> **Supplied data**
:::

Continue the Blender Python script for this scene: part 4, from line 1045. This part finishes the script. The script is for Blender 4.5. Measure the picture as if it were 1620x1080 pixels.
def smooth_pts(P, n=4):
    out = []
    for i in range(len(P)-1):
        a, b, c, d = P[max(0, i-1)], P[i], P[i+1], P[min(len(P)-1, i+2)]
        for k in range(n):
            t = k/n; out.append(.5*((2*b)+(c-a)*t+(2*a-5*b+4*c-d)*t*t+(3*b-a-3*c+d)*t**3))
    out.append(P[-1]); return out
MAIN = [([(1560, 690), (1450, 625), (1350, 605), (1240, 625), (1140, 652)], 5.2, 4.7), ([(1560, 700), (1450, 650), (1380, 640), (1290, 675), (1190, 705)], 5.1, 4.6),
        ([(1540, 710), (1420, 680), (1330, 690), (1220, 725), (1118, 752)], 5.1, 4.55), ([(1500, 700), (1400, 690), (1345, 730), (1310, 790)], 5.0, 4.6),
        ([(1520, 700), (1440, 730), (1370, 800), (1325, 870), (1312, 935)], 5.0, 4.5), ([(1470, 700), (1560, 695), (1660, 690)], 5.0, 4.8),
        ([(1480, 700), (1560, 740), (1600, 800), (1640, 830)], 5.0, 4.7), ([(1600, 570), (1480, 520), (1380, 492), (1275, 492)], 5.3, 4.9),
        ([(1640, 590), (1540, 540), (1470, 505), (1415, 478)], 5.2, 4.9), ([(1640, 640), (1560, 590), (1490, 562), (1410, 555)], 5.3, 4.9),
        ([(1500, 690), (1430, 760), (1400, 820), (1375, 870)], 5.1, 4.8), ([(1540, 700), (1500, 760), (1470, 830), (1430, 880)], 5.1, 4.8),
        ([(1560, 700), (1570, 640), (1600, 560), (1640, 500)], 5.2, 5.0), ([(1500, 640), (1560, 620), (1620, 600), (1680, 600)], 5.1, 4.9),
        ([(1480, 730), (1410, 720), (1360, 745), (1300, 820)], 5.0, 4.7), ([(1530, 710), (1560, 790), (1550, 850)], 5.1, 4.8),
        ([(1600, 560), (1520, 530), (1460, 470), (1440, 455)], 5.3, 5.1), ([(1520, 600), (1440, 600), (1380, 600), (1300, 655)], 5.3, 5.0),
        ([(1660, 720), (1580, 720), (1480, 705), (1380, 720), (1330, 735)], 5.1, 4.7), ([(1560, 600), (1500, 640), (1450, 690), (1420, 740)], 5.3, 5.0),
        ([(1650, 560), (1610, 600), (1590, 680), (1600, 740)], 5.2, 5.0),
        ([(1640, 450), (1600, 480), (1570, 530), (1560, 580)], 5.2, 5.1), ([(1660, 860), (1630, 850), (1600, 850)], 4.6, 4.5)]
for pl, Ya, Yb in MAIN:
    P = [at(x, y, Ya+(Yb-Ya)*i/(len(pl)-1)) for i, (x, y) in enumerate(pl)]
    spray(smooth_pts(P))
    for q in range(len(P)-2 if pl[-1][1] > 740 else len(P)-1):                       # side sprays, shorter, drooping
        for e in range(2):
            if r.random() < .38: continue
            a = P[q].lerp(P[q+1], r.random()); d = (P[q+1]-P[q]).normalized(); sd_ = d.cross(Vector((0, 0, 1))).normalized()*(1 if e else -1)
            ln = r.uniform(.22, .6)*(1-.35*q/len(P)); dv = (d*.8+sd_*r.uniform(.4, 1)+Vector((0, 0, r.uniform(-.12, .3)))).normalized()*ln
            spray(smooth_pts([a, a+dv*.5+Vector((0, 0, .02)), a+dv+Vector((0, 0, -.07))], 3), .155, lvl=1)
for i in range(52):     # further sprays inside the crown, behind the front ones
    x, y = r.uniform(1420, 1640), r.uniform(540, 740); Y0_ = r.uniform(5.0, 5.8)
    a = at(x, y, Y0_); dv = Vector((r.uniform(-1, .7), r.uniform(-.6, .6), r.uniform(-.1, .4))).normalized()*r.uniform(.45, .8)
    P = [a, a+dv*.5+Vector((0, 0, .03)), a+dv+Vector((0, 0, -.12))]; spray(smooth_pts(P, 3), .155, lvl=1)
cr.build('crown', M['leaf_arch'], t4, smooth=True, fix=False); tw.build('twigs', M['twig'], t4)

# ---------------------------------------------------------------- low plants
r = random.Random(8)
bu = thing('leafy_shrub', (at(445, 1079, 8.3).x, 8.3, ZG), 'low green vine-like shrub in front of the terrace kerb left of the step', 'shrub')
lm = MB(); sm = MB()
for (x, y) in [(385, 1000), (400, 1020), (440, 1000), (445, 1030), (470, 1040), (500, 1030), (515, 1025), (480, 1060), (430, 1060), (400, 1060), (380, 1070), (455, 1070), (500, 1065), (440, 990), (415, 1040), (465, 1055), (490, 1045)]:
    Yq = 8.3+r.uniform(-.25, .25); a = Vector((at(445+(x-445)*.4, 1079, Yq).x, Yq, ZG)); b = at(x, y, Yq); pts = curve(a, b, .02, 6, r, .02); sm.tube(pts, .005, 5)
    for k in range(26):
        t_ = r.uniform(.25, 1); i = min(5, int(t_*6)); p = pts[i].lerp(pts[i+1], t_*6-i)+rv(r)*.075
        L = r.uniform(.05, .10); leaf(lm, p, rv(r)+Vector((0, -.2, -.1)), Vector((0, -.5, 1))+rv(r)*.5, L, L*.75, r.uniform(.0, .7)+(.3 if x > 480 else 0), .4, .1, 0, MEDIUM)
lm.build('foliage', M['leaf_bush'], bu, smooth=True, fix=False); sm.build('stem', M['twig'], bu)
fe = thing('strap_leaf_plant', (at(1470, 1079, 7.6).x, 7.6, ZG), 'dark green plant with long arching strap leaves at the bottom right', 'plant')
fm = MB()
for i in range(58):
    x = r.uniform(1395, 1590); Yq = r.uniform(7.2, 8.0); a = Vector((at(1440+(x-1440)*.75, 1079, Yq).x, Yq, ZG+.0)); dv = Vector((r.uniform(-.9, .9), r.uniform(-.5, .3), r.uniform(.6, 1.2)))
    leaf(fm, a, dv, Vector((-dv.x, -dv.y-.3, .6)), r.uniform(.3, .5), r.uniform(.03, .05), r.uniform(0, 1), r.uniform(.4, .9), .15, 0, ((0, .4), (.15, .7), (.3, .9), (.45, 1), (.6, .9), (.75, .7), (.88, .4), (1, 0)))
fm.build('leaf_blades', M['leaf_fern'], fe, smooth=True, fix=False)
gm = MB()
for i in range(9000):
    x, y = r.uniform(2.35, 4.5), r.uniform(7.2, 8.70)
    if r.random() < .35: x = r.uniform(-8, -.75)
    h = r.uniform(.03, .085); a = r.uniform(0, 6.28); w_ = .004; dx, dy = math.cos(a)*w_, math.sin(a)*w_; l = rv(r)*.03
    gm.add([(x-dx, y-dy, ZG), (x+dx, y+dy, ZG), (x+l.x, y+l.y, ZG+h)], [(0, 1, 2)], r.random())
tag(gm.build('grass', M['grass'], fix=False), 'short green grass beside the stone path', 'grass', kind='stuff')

:::

> **Challenge**
Transcribe every line of the data, exactly as it stands.

> **Written reply**
Continue the Blender Python script for this scene: part 4, from line 1045. This part finishes the script. The script is for Blender 4.5. Measure the picture as if it were 1620x1080 pixels.
def smooth_pts(P, n=4):
    out = []
    for i in range(len(P)-1):
        a, b, c, d = P[max(0, i-1)], P[i], P[i+1], P[min(len(P)-1, i+2)]
        for k in range(n):
            t = k/n; out.append(.5*((2*b)+(c-a)*t+(2*a-5*b+4*c-d)*t*t+(3*b-a-3*c+d)*t**3))
    out.append(P[-1]); return out
MAIN = [([(1560, 690), (1450, 625), (1350, 605), (1240, 625), (1140, 652)], 5.2, 4.7), ([(1560, 700), (1450, 650), (1380, 640), (1290, 675), (1190, 705)], 5.1, 4.6),
        ([(1540, 710), (1420, 680), (1330, 690), (1220, 725), (1118, 752)], 5.1, 4.55), ([(1500, 700), (1400, 690), (1345, 730), (1310, 790)], 5.0, 4.6),
        ([(1520, 700), (1440, 730), (1370, 800), (1325, 870), (1312, 935)], 5.0, 4.5), ([(1470, 700), (1560, 695), (1660, 690)], 5.0, 4.8),
        ([(1480, 700), (1560, 740), (1600, 800), (1640, 830)], 5.0, 4.7), ([(1600, 570), (1480, 520), (1380, 492), (1275, 492)], 5.3, 4.9),
        ([(1640, 590), (1540, 540), (1470, 505), (1415, 478)], 5.2, 4.9), ([(1640, 640), (1560, 590), (1490, 562), (1410, 555)], 5.3, 4.9),
        ([(1500, 690), (1430, 760), (1400, 820), (1375, 870)], 5.1, 4.8), ([(1540, 700), (1500, 760), (1470, 830), (1430, 880)], 5.1, 4.8),
        ([(1560, 700), (1570, 640), (1600, 560), (1640, 500)], 5.2, 5.0), ([(1500, 640), (1560, 620), (1620, 600), (1680, 600)], 5.1, 4.9),
        ([(1480, 730), (1410, 720), (1360, 745), (1300, 820)], 5.0, 4.7), ([(1530, 710), (1560, 790), (1550, 850)], 5.1, 4.8),
        ([(1600, 560), (1520, 530), (1460, 470), (1440, 455)], 5.3, 5.1), ([(1520, 600), (1440, 600), (1380, 600), (1300, 655)], 5.3, 5.0),
        ([(1660, 720), (1580, 720), (1480, 705), (1380, 720), (1330, 735)], 5.1, 4.7), ([(1560, 600), (1500, 640), (1450, 690), (1420, 740)], 5.3, 5.0),
        ([(1650, 560), (1610, 600), (1590, 680), (1600, 740)], 5.2, 5.0),
        ([(1640, 450), (1600, 480), (1570, 530), (1560, 580)], 5.2, 5.1), ([(1660, 860), (1630, 850), (1600, 850)], 4.6, 4.5)]
for pl, Ya, Yb in MAIN:
    P = [at(x, y, Ya+(Yb-Ya)*i/(len(pl)-1)) for i, (x, y) in enumerate(pl)]
    spray(smooth_pts(P))
    for q in range(len(P)-2 if pl[-1][1] > 740 else len(P)-1):                       # side sprays, shorter, drooping
        for e in range(2):
            if r.random() < .38: continue
            a = P[q].lerp(P[q+1], r.random()); d = (P[q+1]-P[q]).normalized(); sd_ = d.cross(Vector((0, 0, 1))).normalized()*(1 if e else -1)
            ln = r.uniform(.22, .6)*(1-.35*q/len(P)); dv = (d*.8+sd_*r.uniform(.4, 1)+Vector((0, 0, r.uniform(-.12, .3)))).normalized()*ln
            spray(smooth_pts([a, a+dv*.5+Vector((0, 0, .02)), a+dv+Vector((0, 0, -.07))], 3), .155, lvl=1)
for i in range(52):     # further sprays inside the crown, behind the front ones
    x, y = r.uniform(1420, 1640), r.uniform(540, 740); Y0_ = r.uniform(5.0, 5.8)
    a = at(x, y, Y0_); dv = Vector((r.uniform(-1, .7), r.uniform(-.6, .6), r.uniform(-.1, .4))).normalized()*r.uniform(.45, .8)
    P = [a, a+dv*.5+Vector((0, 0, .03)), a+dv+Vector((0, 0, -.12))]; spray(smooth_pts(P, 3), .155, lvl=1)
cr.build('crown', M['leaf_arch'], t4, smooth=True, fix=False); tw.build('twigs', M['twig'], t4)

# ---------------------------------------------------------------- low plants
r = random.Random(8)
bu = thing('leafy_shrub', (at(445, 1079, 8.3).x, 8.3, ZG), 'low green vine-like shrub in front of the terrace kerb left of the step', 'shrub')
lm = MB(); sm = MB()
for (x, y) in [(385, 1000), (400, 1020), (440, 1000), (445, 1030), (470, 1040), (500, 1030), (515, 1025), (480, 1060), (430, 1060), (400, 1060), (380, 1070), (455, 1070), (500, 1065), (440, 990), (415, 1040), (465, 1055), (490, 1045)]:
    Yq = 8.3+r.uniform(-.25, .25); a = Vector((at(445+(x-445)*.4, 1079, Yq).x, Yq, ZG)); b = at(x, y, Yq); pts = curve(a, b, .02, 6, r, .02); sm.tube(pts, .005, 5)
    for k in range(26):
        t_ = r.uniform(.25, 1); i = min(5, int(t_*6)); p = pts[i].lerp(pts[i+1], t_*6-i)+rv(r)*.075
        L = r.uniform(.05, .10); leaf(lm, p, rv(r)+Vector((0, -.2, -.1)), Vector((0, -.5, 1))+rv(r)*.5, L, L*.75, r.uniform(.0, .7)+(.3 if x > 480 else 0), .4, .1, 0, MEDIUM)
lm.build('foliage', M['leaf_bush'], bu, smooth=True, fix=False); sm.build('stem', M['twig'], bu)
fe = thing('strap_leaf_plant', (at(1470, 1079, 7.6).x, 7.6, ZG), 'dark green plant with long arching strap leaves at the bottom right', 'plant')
fm = MB()
for i in range(58):
    x = r.uniform(1395, 1590); Yq = r.uniform(7.2, 8.0); a = Vector((at(1440+(x-1440)*.75, 1079, Yq).x, Yq, ZG+.0)); dv = Vector((r.uniform(-.9, .9), r.uniform(-.5, .3), r.uniform(.6, 1.2)))
    leaf(fm, a, dv, Vector((-dv.x, -dv.y-.3, .6)), r.uniform(.3, .5), r.uniform(.03, .05), r.uniform(0, 1), r.uniform(.4, .9), .15, 0, ((0, .4), (.15, .7), (.3, .9), (.45, 1), (.6, .9), (.75, .7), (.88, .4), (1, 0)))
fm.build('leaf_blades', M['leaf_fern'], fe, smooth=True, fix=False)
gm = MB()
for i in range(9000):
    x, y = r.uniform(2.35, 4.5), r.uniform(7.2, 8.70)
    if r.random() < .35: x = r.uniform(-8, -.75)
    h = r.uniform(.03, .085); a = r.uniform(0, 6.28); w_ = .004; dx, dy = math.cos(a)*w_, math.sin(a)*w_; l = rv(r)*.03
    gm.add([(x-dx, y-dy, ZG), (x+dx, y+dy, ZG), (x+l.x, y+l.y, ZG+h)], [(0, 1, 2)], r.random())
tag(gm.build('grass', M['grass'], fix=False), 'short green grass beside the stone path', 'grass', kind='stuff')